On the weekends, I try to experience New York City as if I was a bright-eyed and bushy-tailed tourist on one of those ubiquitous double-decker buses. This attitude is tempered, of course, with the knowledge of one who is lucky enough to call herself a New Yorker.
This is what is known as a “staycation,” staying in your own city and experiencing your local surroundings.
Anyway, my Staycation started on Friday night, when I rode the Staten Island Ferry to Staten Island and back. A fun ride, with a gorgeous view of the Manhattan buildings and Statue of Liberty.
Hmmmmmm, the Statue of Liberty.
Gotta love that lady.
Did you know that that famous poem — “”Give me your tired, your poor, Your huddled masses yearning to breathe free” — on the Statue of Liberty was written by Emma Lazarus, a Portugese Jewish woman? I learned that once on the Circle Line Tour (on a different, highly-recommended staycation).
And then last night I went to the small, but reliably good, T. Shreiber Studio with a fun group from Culture for the Non-Cultured Meetup for a double-billing of Christopher Durang’s The Actor’s Nightmare and Tom Stoppard’s The Real Inspector Hound.
‘Twas much fun.
The Actor’s Nightmare is about George, who thinks he is an accountant. He is forced into a play to replace a sick actor, but has no idea of what the play or his role in it, and becomes increasingly nervous as an executioner’s sword begins to look all too life-like.
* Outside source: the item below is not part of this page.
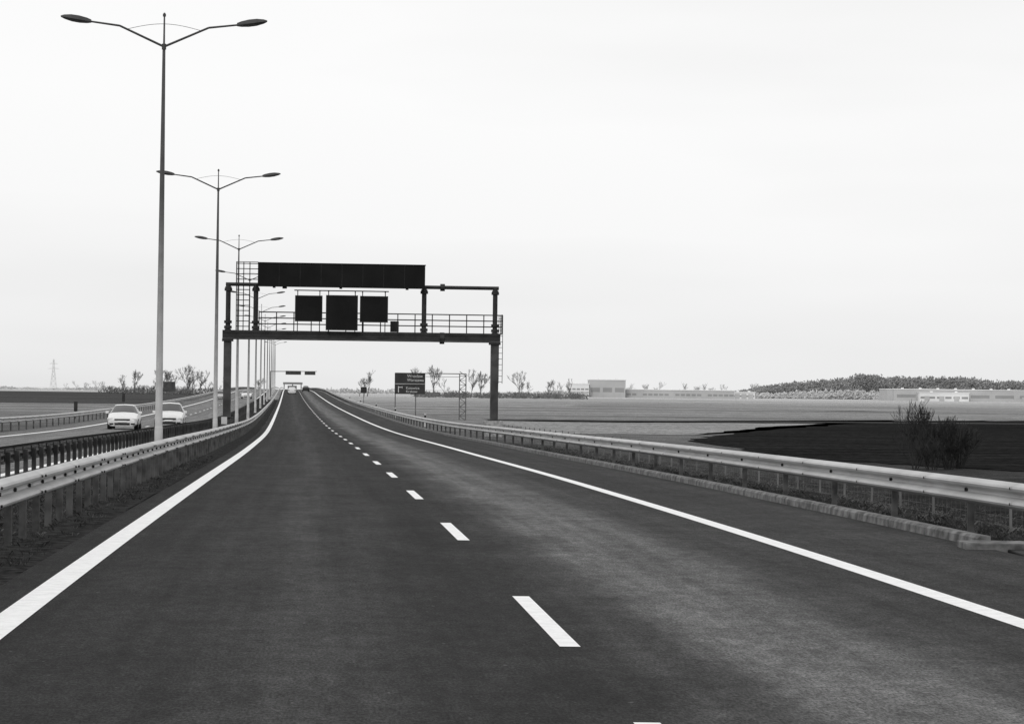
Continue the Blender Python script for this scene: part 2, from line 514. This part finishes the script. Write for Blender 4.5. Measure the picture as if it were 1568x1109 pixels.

At first, I loved The Actor’s Nightmare. The lead actor is goofily charismatic, and the whole idea of being thrust onto a stage without knowing the lines such the stuff of nightmares that it was fun to see someone else going through it.
However, I think I would have enjoyed it more had I known more of the playwright styles it referenced throughout.
It felt a little like I was on the outside of an inside joke, but I still found it enjoyable.
The Real Inspector Hound is a play-within-a-play about two theater critics who watch a murder mystery that turns a little too real.
It was great fun, with one ambitious critic — he wants to become the lead critic instead of playing second fiddle — and a lusty critic — he wants one of the actresses in the play they are watching.
The play they are watching is a badly-acted, badly-staged mystery.
And then it gets all sort of fantastical, with the critics becoming actors in the play and more shots are fired and …
Well, that’s enough spoiler, eh? Go see it — it’s playing at the T. Schreiber Studio until June 15 ….
And go out for dinner, too, willya? Yay: A Staycation!
1 response so far ↓
1 Dave Gilbert // Jun 2, 2008 at 8:21 am
Inspector Hound! I was in that show ages ago, as Moon. I got to sit in the audience and make comments at the stage, and then get shot at the end. Good times!